For systems having at least some external reference, automatic methods
such as web or DNS based could be used, with probably the added
requirement of some means of authenticity checks, could be used to send
information about upcomming leap-seconds, then the current leap-second
schedule is more than adequate. Shorter than a month would be possible.

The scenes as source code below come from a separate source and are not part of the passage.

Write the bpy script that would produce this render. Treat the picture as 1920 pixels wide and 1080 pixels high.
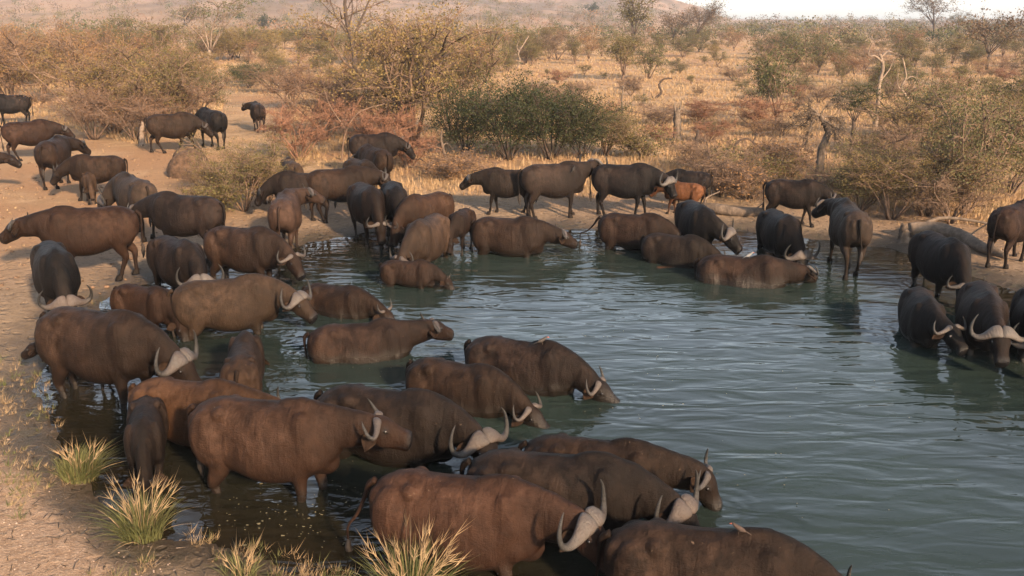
import bpy, bmesh, math, random
import numpy as np
from mathutils import Vector, Matrix

S = bpy.context.scene
for o in list(bpy.data.objects): bpy.data.objects.remove(o)
COL = S.collection
RNG = np.random.default_rng(7)
random.seed(7)
PI = math.pi

# ------------------------------------------------------------------ camera, light
FPX = 1663.0; HZ = 35.0; PITCH = math.atan((540 - HZ) / FPX)
CAM = np.array([0, 0, 5.0])
cd = bpy.data.cameras.new('camera'); cam = bpy.data.objects.new('camera', cd); COL.objects.link(cam)
cam.location = CAM; cam.rotation_euler = (PI / 2 - PITCH, 0, 0)
cd.sensor_width = 36; cd.lens = 36 * FPX / 1920; cd.clip_end = 6000; cd.clip_start = .1
S.camera = cam
SUN_AZ = math.radians(148)      # clockwise from +Y (away from the camera): low over the viewer's right shoulder
SUN_EL = math.radians(24)
world = bpy.data.worlds.new('World'); S.world = world; world.use_nodes = True
wn = world.node_tree.nodes; wl = world.node_tree.links
bg = wn['Background']; sky = wn.new('ShaderNodeTexSky'); sky.sky_type = 'NISHITA'; sky.sun_disc = False
sky.sun_elevation = SUN_EL; sky.sun_rotation = SUN_AZ; sky.dust_density = 1.5; sky.air_density = 1.0; sky.ozone_density = 1.0
hs = wn.new('ShaderNodeHueSaturation'); hs.inputs['Saturation'].default_value = 0.58
wl.new(sky.outputs[0], hs.inputs['Color']); wl.new(hs.outputs[0], bg.inputs[0]); bg.inputs[1].default_value = 0.115
sd = bpy.data.lights.new('sun', 'SUN'); sun = bpy.data.objects.new('sun', sd); COL.objects.link(sun)
sd.energy = 4.6; sd.angle = math.radians(3.5); sd.color = (1.0, .70, .44)
sdir = Vector((math.sin(SUN_AZ) * math.cos(SUN_EL), math.cos(SUN_AZ) * math.cos(SUN_EL), math.sin(SUN_EL)))
sun.rotation_euler = sdir.to_track_quat('Z', 'Y').to_euler()
S.view_settings.view_transform = 'Standard'; S.view_settings.look = 'None'
S.view_settings.exposure = 1.7; S.view_settings.gamma = 1.0
S.render.engine = 'CYCLES'
S.cycles.max_bounces = 6; S.cycles.volume_bounces = 0; S.cycles.transparent_max_bounces = 6

# ------------------------------------------------------------------ measuring
_fw = np.array([0, math.cos(PITCH), -math.sin(PITCH)]); _up = np.array([0, math.sin(PITCH), math.cos(PITCH)]); _rt = np.array([1., 0, 0])
def at(u, v, z=0.0):
    d = _fw * FPX + _rt * (u - 960) + _up * (540 - v)
    return CAM + d * (z - CAM[2]) / d[2]

# ------------------------------------------------------------------ noise
def _hash(ix, iy, s):
    n = np.sin(ix * 127.1 + iy * 311.7 + s * 74.7) * 43758.5453
    return n - np.floor(n)
def vnoise(x, y, s=0):
    ix = np.floor(x); iy = np.floor(y); fx = x - ix; fy = y - iy
    fx = fx * fx * (3 - 2 * fx); fy = fy * fy * (3 - 2 * fy)
    a = _hash(ix, iy, s); b = _hash(ix + 1, iy, s); c = _hash(ix, iy + 1, s); d = _hash(ix + 1, iy + 1, s)
    return (a * (1 - fx) + b * fx) * (1 - fy) + (c * (1 - fx) + d * fx) * fy
def fbm(x, y, s=0, o=4):
    r = 0; a = .5
    for i in range(o):
        r = r + a * vnoise(x, y, s + i); x = x * 2.03 + 5.1; y = y * 2.03 + 1.7; a *= .5
    return r
def sstep(a, b, x):
    t = np.clip((x - a) / (b - a), 0, 1); return t * t * (3 - 2 * t)

# ------------------------------------------------------------------ terrain
SHORE_PX = [(900, 1180), (700, 1120), (560, 1075), (470, 1045), (390, 1030), (300, 1015), (235, 985), (190, 940), (140, 885), (95, 830), (70, 785), (58, 740),
            (70, 700), (105, 650), (150, 605), (185, 575), (225, 548), (290, 525), (370, 508), (430, 500), (490, 488), (545, 468), (585, 455),
            (640, 444), (700, 434), (780, 428), (860, 424), (950, 428), (1040, 427), (1120, 432), (1220, 427), (1320, 432), (1420, 437), (1520, 448),
            (1600, 457), (1665, 466), (1720, 482), (1790, 505), (1850, 527), (1920, 552), (2010, 585), (2140, 640), (2330, 740)]
SHORE = np.array([at(u, v)[:2] for u, v in SHORE_PX] + [(11.5, 5.5), (9, 2.0), (5.0, 1.5), (2.0, 3.4)])
def shore_dist(x, y):
    """signed distance to the shoreline, positive on land"""
    x = np.asarray(x, float); y = np.asarray(y, float); sh = x.shape; x = x.ravel(); y = y.ravel()
    best = np.full(x.shape, 1e18); ins = np.zeros(x.shape, bool); n = len(SHORE)
    for i in range(n):
        ax, ay = SHORE[i]; bx, by = SHORE[(i + 1) % n]
        dx, dy = bx - ax, by - ay
        t = np.clip(((x - ax) * dx + (y - ay) * dy) / (dx * dx + dy * dy), 0, 1)
        best = np.minimum(best, (x - ax - t * dx) ** 2 + (y - ay - t * dy) ** 2)
        c = ((ay > y) != (by > y)); 
        with np.errstate(divide='ignore', invalid='ignore'):
            xi = (bx - ax) * (y - ay) / (by - ay + 1e-12) + ax
        ins ^= c & (x < xi)
    d = np.sqrt(best); return np.where(ins, -d, d).reshape(sh)
def height(x, y):
    x = np.asarray(x, float); y = np.asarray(y, float)
    d = shore_dist(x, y); d = d + (fbm(x * 1.6, y * 1.6, 3) - .47) * .55 * np.exp(-np.abs(d) / 2)
    land = .02 + .30 * (1 - np.exp(-np.maximum(d, 0) / 2.2)) * 0.8
    bed = np.maximum(d * .22, -1.2)
    h = np.where(d > 0, land, bed)
    h = h + (fbm(x * .9, y * .9, 9) - .47) * .07 * sstep(-.5, 1.5, d)
    r = np.sqrt(x * x + y * y)
    h = h + (fbm(x * .05, y * .05, 21) - .47) * 2.0 * sstep(45, 160, r)
    # far hills, higher to the left
    q_ = x / np.maximum(y, 1) + (fbm(x * .006, y * .006, 5) - .47) * .07; H = 1.0 + 24 * sstep(.245, .15, q_) + 46 * sstep(.17, -.45, q_)
    h = h + H * sstep(230, 1050, y) * (y > 0) + (fbm(x * .012, y * .012, 33) - .47) * 10 * sstep(250, 800, y)
    return h
def gh(x, y): return float(height(np.array([x]), np.array([y]))[0])
def ground_at(u, v):
    z = 0.0
    for _ in range(8):
        p = at(u, v, z); z2 = gh(p[0], p[1]); z = z * .4 + z2 * .6
    return p[0], p[1], gh(p[0], p[1])

# ------------------------------------------------------------------ mesh helpers
def tag(o, label=None, cat=None, group=None, kind=None):
    if label: o['label'] = label
    if cat: o['category'] = cat
    if group: o['group'] = group
    if kind: o['kind'] = kind
    return o
def link(name, me, parent=None):
    o = bpy.data.objects.new(name, me); COL.objects.link(o)
    if parent is not None: o.parent = parent
    return o
def mesh(name, V, F, mats=(), attrs=None, smooth=True):
    me = bpy.data.meshes.new(name)
    V = np.asarray(V, np.float32); 
    if isinstance(F, np.ndarray):
        k = F.shape[1]; me.vertices.add(len(V)); me.vertices.foreach_set('co', V.ravel())
        me.loops.add(F.size); me.loops.foreach_set('vertex_index', F.astype(np.int32).ravel())
        me.polygons.add(len(F)); me.polygons.foreach_set('loop_start', np.arange(0, F.size, k, dtype=np.int32))
        me.polygons.foreach_set('loop_total', np.full(len(F), k, np.int32)); me.update(calc_edges=True)
    else:
        me.from_pydata(V.tolist(), [], F); me.update()
    me.polygons.foreach_set('use_smooth', np.full(len(me.polygons), smooth))
    for m in mats: me.materials.append(m)
    for k, a in (attrs or {}).items():
        at_ = me.attributes.new(k, 'FLOAT', 'POINT'); at_.data.foreach_set('value', np.asarray(a, np.float32))
    return me
def crom(A, m):
    A = np.asarray(A, float)
    if A.ndim == 1: A = A[:, None]
    n = len(A); t = np.linspace(0, n - 1, m); i = np.clip(t.astype(int), 0, n - 2); f = (t - i)[:, None]
    g = lambda k: A[np.clip(k, 0, n - 1)]
    p0, p1, p2, p3 = g(i - 1), g(i), g(i + 1), g(i + 2)
    return .5 * (2 * p1 + (p2 - p0) * f + (2 * p0 - 5 * p1 + 4 * p2 - p3) * f ** 2 + (3 * p1 - p0 - 3 * p2 + p3) * f ** 3)
class MB:
    def __init__(s): s.V = []; s.F = []; s.n = 0; s.A = {}
    def add(s, V, F, **attrs):
        V = np.asarray(V, float); s.V.append(V); s.F += [tuple(int(i) + s.n for i in f) for f in F]; s.n += len(V)
        for k, a in attrs.items(): s.A.setdefault(k, []).append(np.broadcast_to(np.asarray(a, float), (len(V),)))
    def verts(s): return np.concatenate(s.V)
    def attrs(s): return {k: np.concatenate(a) for k, a in s.A.items()}
def loft(C, Sd, Up, rs, ru, K=12, m=None, egg=0.0, power=1.0, caps=True):
    """C centres, Sd side vectors, Up up vectors, rs/ru radii -> verts, faces, param t"""
    C = np.asarray(C, float); n = len(C); m = m or n
    Sd = np.broadcast_to(np.asarray(Sd, float), (n, 3)); Up = np.broadcast_to(np.asarray(Up, float), (n, 3))
    P = crom(np.hstack([C, Sd, Up, np.asarray(rs, float)[:, None], np.asarray(ru, float)[:, None]]), m)
    a = np.linspace(0, 2 * PI, K, endpoint=False); ca, sa = np.cos(a), np.sin(a)
    ca = np.sign(ca) * np.abs(ca) ** power; sa2 = np.sign(sa) * np.abs(sa) ** power
    wsd = 1 - egg * sa2
    V = P[:, None, 0:3] + P[:, None, 3:6] * (np.maximum(P[:, 9], .002)[:, None] * ca * wsd)[..., None] + P[:, None, 6:9] * (np.maximum(P[:, 10], .002)[:, None] * sa2)[..., None]
    V = V.reshape(-1, 3); F = []
    for i in range(m - 1):
        for j in range(K):
            F.append((i * K + j, i * K + (j + 1) % K, (i + 1) * K + (j + 1) % K, (i + 1) * K + j))
    t = np.repeat(np.linspace(0, 1, m), K)
    if caps:
        V = np.vstack([V, P[0, :3], P[-1, :3]]); c0 = m * K; c1 = c0 + 1; t = np.append(t, [0, 1])
        for j in range(K): F.append((c0, (j + 1) % K, j)); F.append((c1, (m - 1) * K + j, (m - 1) * K + (j + 1) % K))
    return V, F, t
def tube(P, R, K=8, m=None, ref=(0, 0, 1), flat=1.0):
    P = np.asarray(P, float); R = np.asarray(R, float); m = m or len(P)
    Q = crom(P, m) if m > len(P) else P; r = crom(R, m)[:, 0] if m > len(P) else R
    T = np.gradient(Q, axis=0); T /= np.linalg.norm(T, axis=1)[:, None] + 1e-9
    U = []; u = np.asarray(ref, float)
    for k in range(m):
        u = u - T[k] * (u @ T[k])
        if np.linalg.norm(u) < 1e-4: u = np.cross(T[k], (1, .3, .2))
        u = u / np.linalg.norm(u); U.append(u)
    U = np.array(U); W = np.cross(U, T)
    return loft(Q, W, U, r * flat, r, K, m)
def ellipsoid(c, r, R=None, K=12, n=8):
    t = np.linspace(0, PI, n + 1)[1:-1]; a = np.linspace(0, 2 * PI, K, endpoint=False); V = []
    for q in t:
        for b in a: V.append((math.sin(q) * math.cos(b), math.sin(q) * math.sin(b), math.cos(q)))
    V += [(0, 0, 1), (0, 0, -1)]; V = np.array(V) * np.array(r)
    if R is not None: V = V @ np.array(R).T
    V = V + np.array(c); F = []; m = len(t)
    for i in range(m - 1):
        for j in range(K): F.append((i * K + j, (i + 1) * K + j, (i + 1) * K + (j + 1) % K, i * K + (j + 1) % K))
    for j in range(K): F.append((m * K, j, (j + 1) % K)); F.append((m * K + 1, (m - 1) * K + (j + 1) % K, (m - 1) * K + j))
    return V, F

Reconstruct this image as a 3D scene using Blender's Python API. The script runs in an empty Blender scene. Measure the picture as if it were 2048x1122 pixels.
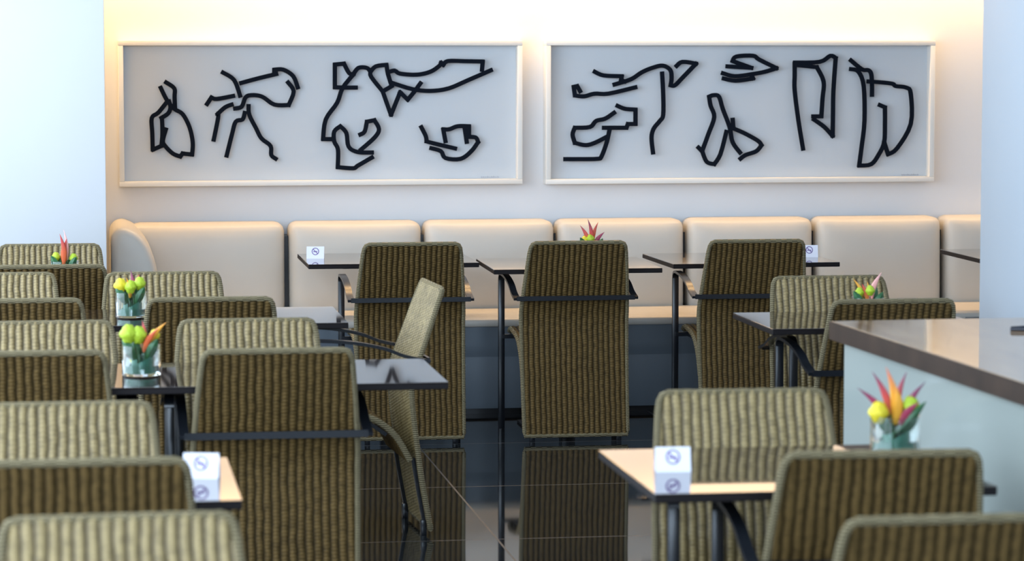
import bpy, bmesh, math, random
from mathutils import Vector, Matrix
random.seed(4)
C = bpy.context.scene.collection
PI = math.pi

# ------------------------------------------------------------ camera
FPX, CAMH, YAW, HOR = 5800.0, 1.72, math.radians(8.5), 85.0
TILT = math.atan((561 - HOR) / FPX)
cam_d = bpy.data.cameras.new('camera'); cam = bpy.data.objects.new('camera', cam_d); C.objects.link(cam)
cam.location = (0, 0, CAMH)
cam.rotation_euler = (PI / 2 - TILT, 0, -YAW)
cam_d.sensor_width = 36; cam_d.lens = FPX / 2048 * 36
cam_d.clip_end = 100
cam_d.dof.use_dof = True; cam_d.dof.focus_distance = 12.4; cam_d.dof.aperture_fstop = 4.8
bpy.context.scene.camera = cam
vs = bpy.context.scene.view_settings
vs.view_transform = 'Standard'; vs.look = 'None'; vs.gamma = 1; vs.exposure = 0.0; vs.use_curve_mapping = False

FW = Vector((math.sin(YAW) * math.cos(TILT), math.cos(YAW) * math.cos(TILT), -math.sin(TILT)))
RT = Vector((math.cos(YAW), -math.sin(YAW), 0))
UP = RT.cross(FW)
CP = Vector((0, 0, CAMH))
def ray(px, py): return FW + RT * ((px - 1024) / FPX) - UP * ((py - 561) / FPX)
def at(px, py, z):                 # photo pixel -> point on the horizontal plane z
    r = ray(px, py); return CP + r * ((z - CAMH) / r.z)
def atY(px, py, Y):                # photo pixel -> point on the plane Y
    r = ray(px, py); return CP + r * (Y / r.y)

YS = at(1024, 829, 0).y            # front of the banquette
YB = YS + 0.50                     # front of its backs
YW = YS + 0.74                     # back wall
XL, XR, Y0, ZC = -1.4, 6.2, -3.2, 4.1

# ------------------------------------------------------------ light
world = bpy.data.worlds.new('world'); bpy.context.scene.world = world; world.use_nodes = True
wb = world.node_tree.nodes['Background']; wb.inputs[0].default_value = (0.62, 0.8, 1.0, 1); wb.inputs[1].default_value = 0.6
def area(name, loc, rot, sx, sy, power, col):
    l = bpy.data.lights.new(name, 'AREA'); l.shape = 'RECTANGLE'; l.size = sx; l.size_y = sy
    l.energy = power; l.color = col
    o = bpy.data.objects.new(name, l); o.location = loc; o.rotation_euler = rot; C.objects.link(o); return o
area('daylight_side_windows', (XL + 0.12, 6.8, 1.9), (0, -PI / 2, 0), 3.0, 11.0, 480, (0.72, 0.85, 1.0))
area('daylight_front_windows', (0.9, Y0 + 0.15, 2.9), (PI / 2, 0, 0), 4.4, 1.9, 375, (0.66, 0.82, 1.0))
area('cove_lamp', (2.4, YW - 0.12, 2.24), (0, 0, 0), 7.4, 0.09, 80, (1.0, 0.62, 0.28))

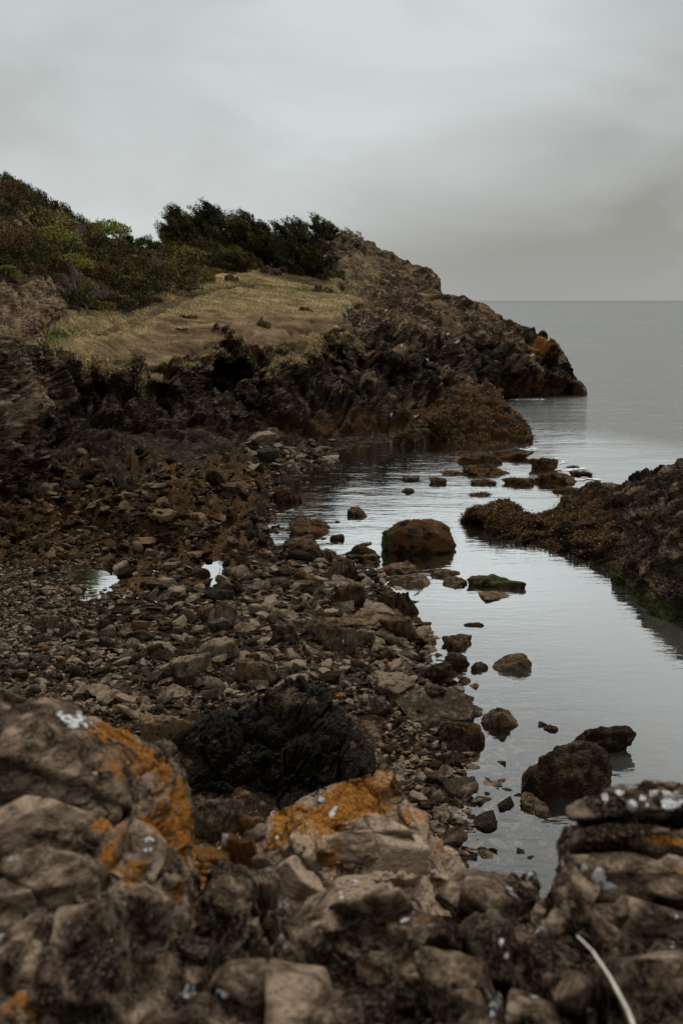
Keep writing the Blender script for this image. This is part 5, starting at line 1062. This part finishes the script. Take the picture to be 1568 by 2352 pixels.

For NTP, root NTP servers could either rely on information sources such
as GPS or use network based methods to automatically update their own
list, and then NTP could be used to transfer this knowledge thoughtout
the network.
As I have understood it, advances in ability to predict earth orbits
would allow predictions deeper into the future. This would allow for
longer schedules. It can be argued that maybe "isolated systems" can't
be that isolated if they require proper UTC representation at the same
time as they are totally isolated. Never the less, longer schedule times
seems possible. The implications they would have for such isolated
systems is slower upgrade rate and to some degree a more stable upgrade
pattern (every 5 years with my example numbers). The IERS would issue a
rolling schedule, so their announcement rate would be the same, but
their predictions would be further out in time than today.
Long schedules and automation can work hand in hand. You can deliver
long schedules using automatic methods, but the hold-over times would be
considerably longer.
The drawback of long schedules is that people would forget or ignore the
issue, with the implied risk of missing or avoiding updates.